Na
vasta e diversificada literatura existente sobre videojogos, é
difícil discernir entre aquela que aborda temas originais e
inovadores e aquela que se limita a reimprimir ideias que outros,
por sua vez, instauraram. TRIGGER HAPPY,
de Steven Poole, é o perfeito exemplo de que nem sempre é
necessário contextualizar o leitor com mais lições
de história dos videojogos - até porque já existem muitas outras
fontes literárias a fazê-lo
- para tornar este exercício mais aprazível. Este é
um texto que pretende atingir uma certa universalidade e que apresenta uma
perspectiva verdadeiramente analítica de um assunto tantas
vezes tratado com escárnio ou despego.
A
introdução não poderia ser mais cativante. Poole
explica-nos o seu percurso pelos jogos, os primeiros contactos com os computadores
domésticos, nomeadamente o Spectrum, como os jogos deixaram de estar
na sua principal esfera de interesses e como ele, a par de muitos
outros ávidos jogadores de outrora, foram resgatados pela geração
32-Bit - ou o fenómeno Playstation. Desde logo
nos apercebemos que este é um livro extremamente pessoal onde
teremos acesso a reflexões íntimas e profundas sobre
a experiência única do gameplay que só os videojogos
oferecem. O autor não se apresenta como um especialista, um
historiador dos videojogos. Tão apenas se vai concentrar nas
experiências vividas ao longo da sua vida, sinceras e emocionantes,
ainda que através de um dos mais ousados exercícios
teóricos existentes.
Ao
longo dos capítulos reencontramo-nos com os objectivos por
detrás de cada género videolúdico assim como
as interacções entre jogos e o público, as suas
reacções e repercussões naqueles que criam os
jogos. Todavia o aspecto mais distinto de TRIGGER
HAPPY são as constantes análises
à semântica dos videojogos - Poole é incessante
nas suas sondagens à lógica dentro da realidade de cada
espaço de jogo. É surpreendente a forma como compreendemos
que até os jogos mais elementares e populares possuem frequentes
mensagens formais. Como que expostos a uma revelação,
reconhecemos os ícones e símbolos dentro dos videojogos
como canais de mensagens, algumas verdadeiramente poderosas ainda
que frequentemente ignoradas.
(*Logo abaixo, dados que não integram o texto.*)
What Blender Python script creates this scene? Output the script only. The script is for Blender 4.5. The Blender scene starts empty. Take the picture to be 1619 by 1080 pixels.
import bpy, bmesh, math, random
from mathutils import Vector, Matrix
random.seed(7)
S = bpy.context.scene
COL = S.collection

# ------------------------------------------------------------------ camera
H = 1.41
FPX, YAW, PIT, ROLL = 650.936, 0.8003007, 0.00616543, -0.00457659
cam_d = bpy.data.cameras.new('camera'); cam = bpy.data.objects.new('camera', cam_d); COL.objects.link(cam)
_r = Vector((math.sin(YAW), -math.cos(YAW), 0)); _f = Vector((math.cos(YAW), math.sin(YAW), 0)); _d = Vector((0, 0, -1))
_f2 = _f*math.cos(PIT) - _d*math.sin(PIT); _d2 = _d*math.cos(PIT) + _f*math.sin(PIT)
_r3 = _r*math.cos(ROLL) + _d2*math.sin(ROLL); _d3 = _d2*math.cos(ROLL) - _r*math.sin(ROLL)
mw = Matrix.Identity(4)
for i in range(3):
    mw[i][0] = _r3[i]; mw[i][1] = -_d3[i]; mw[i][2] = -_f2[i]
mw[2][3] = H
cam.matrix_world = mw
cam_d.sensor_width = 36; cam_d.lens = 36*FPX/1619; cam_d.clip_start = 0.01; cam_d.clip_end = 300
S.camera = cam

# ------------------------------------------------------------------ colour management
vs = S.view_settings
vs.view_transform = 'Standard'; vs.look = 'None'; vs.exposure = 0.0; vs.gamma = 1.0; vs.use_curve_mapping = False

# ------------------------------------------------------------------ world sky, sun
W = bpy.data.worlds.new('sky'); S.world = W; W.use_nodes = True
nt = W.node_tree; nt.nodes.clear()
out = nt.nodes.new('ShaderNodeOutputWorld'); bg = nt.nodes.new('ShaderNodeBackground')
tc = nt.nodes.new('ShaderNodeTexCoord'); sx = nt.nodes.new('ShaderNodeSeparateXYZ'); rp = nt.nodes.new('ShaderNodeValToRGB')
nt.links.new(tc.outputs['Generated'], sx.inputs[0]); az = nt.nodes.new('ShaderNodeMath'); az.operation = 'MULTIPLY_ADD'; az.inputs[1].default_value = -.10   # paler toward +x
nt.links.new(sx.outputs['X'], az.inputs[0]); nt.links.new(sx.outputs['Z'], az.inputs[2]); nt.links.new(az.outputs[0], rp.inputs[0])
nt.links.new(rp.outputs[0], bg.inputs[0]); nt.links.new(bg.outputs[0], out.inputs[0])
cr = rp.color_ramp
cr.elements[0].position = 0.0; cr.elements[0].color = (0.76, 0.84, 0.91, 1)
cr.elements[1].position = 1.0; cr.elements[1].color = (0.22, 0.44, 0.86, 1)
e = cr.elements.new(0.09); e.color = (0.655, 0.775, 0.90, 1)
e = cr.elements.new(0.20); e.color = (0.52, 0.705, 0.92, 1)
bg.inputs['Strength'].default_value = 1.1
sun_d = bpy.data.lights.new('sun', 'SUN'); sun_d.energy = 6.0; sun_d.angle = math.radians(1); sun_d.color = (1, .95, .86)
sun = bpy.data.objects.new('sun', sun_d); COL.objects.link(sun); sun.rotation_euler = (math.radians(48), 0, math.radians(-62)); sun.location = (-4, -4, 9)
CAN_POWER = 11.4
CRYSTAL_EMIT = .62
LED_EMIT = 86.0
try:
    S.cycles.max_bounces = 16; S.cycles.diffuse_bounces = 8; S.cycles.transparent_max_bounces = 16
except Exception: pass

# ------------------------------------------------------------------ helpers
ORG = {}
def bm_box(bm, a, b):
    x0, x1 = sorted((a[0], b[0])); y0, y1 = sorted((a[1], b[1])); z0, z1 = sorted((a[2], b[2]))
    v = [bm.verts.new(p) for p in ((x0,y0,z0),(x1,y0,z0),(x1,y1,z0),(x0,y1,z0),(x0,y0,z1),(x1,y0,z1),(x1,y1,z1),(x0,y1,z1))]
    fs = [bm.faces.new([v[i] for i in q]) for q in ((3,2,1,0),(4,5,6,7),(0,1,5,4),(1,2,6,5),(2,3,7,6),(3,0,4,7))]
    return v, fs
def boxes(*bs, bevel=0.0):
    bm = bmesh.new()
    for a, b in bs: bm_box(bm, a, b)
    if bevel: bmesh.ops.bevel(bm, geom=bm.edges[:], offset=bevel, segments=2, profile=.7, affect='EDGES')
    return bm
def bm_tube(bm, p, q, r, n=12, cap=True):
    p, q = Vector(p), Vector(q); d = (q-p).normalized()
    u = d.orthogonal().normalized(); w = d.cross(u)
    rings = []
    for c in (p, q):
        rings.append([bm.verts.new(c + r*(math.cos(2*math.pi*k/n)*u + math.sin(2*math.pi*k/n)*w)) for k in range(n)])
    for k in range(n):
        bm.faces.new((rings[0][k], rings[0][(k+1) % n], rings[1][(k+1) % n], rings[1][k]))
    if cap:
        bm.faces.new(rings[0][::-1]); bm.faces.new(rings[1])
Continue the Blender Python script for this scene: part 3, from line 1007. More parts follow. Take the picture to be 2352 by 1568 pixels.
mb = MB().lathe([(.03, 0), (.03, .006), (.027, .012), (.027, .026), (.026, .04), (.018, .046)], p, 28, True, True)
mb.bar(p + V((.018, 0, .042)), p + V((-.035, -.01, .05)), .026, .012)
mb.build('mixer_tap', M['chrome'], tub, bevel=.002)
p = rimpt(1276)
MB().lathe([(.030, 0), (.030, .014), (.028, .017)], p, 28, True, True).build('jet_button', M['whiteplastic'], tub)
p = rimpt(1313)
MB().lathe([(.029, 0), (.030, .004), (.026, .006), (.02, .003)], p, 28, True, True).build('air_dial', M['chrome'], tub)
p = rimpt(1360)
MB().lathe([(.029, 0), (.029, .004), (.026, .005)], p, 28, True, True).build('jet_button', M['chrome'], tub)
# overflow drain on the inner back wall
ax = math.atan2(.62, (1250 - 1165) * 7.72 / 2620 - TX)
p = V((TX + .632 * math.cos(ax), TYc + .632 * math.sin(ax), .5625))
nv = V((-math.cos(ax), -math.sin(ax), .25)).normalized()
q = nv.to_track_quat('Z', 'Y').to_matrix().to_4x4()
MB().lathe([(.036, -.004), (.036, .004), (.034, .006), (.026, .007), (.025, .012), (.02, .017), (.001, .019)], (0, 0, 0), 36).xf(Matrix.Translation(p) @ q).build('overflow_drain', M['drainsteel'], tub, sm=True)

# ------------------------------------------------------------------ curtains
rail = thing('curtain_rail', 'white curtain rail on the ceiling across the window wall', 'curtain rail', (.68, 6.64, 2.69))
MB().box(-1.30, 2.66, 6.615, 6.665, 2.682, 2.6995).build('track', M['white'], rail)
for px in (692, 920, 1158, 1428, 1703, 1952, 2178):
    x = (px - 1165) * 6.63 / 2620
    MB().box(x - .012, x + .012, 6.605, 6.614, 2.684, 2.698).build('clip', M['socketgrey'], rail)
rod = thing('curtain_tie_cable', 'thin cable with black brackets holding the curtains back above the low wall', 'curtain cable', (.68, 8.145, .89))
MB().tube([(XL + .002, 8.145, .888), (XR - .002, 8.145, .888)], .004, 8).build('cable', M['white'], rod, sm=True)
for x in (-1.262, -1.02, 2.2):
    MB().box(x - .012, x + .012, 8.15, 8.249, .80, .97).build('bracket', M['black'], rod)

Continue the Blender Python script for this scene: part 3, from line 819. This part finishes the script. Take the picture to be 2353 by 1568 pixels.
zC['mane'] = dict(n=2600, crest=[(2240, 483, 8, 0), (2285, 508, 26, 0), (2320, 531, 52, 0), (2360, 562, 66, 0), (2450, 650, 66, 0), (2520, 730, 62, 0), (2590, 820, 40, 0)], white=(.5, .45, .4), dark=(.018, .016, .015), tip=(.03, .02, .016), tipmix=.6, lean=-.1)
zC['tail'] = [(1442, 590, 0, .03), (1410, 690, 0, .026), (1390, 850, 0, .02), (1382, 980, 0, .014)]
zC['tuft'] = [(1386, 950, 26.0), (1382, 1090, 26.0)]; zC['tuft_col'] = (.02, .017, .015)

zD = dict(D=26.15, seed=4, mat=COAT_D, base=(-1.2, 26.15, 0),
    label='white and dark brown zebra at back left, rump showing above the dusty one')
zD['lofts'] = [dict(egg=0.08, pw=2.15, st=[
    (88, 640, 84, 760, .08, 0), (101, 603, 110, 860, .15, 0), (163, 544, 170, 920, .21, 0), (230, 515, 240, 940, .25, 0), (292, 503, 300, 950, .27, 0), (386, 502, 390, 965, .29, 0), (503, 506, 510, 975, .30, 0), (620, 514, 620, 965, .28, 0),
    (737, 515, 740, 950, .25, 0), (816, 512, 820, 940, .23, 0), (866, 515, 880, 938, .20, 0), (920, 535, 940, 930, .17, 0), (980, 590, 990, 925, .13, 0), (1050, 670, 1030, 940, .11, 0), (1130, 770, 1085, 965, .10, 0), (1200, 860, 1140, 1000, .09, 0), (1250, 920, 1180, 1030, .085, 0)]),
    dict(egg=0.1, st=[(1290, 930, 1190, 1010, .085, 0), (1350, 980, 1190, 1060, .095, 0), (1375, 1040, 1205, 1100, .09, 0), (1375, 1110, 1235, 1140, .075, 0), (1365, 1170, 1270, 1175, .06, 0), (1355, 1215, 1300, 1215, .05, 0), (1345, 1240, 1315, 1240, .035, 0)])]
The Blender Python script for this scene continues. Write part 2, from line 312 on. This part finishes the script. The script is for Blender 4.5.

Como em qualquer outra forma de expressão
artística, também os videojogos partilham um tempo para
a pura abstracção do mundo real, para o prazer, e outro
para a assimilação da informação neles
contida: o perfeito exemplo da fusão entre arte, media e indústria.
Contudo
o próprio limite dos conhecimentos de Poole sobre os videojogos
e a sua história, a par de oferecer uma base sólida
para explorar aspectos inesperados e absolutamente originais nesta
temática, também se impõe como uma forte limitação
aos horizontes do texto: o livro debate-se sobre um reservado número
de jogos que o autor conhece, o que abre alguma margem para erros
e más concepções. Trata-se da clássica
imagem da espada de dois gumes: a ligação recentemente
reactivada com os jogos de video é um ponto ideal para opiniões
alternativas mas é, inevitavelmente, afectada pela baixa cultura
e índice de referências video lúdicas, só
compensadas pela cultura geral do autor.
Somando
as partes, a experiência que este livro oferece é extremamente
positiva. Mesmo que muito tenha ficado por explorar - quem sabe, num
próximo texto - TRIGGER HAPPY
é um exemplar ponto de partida para um novo estádio
na forma como observamos uma das formas de arte mais rentáveis
e abundantes em conteúdos que alguma vez se conheceu.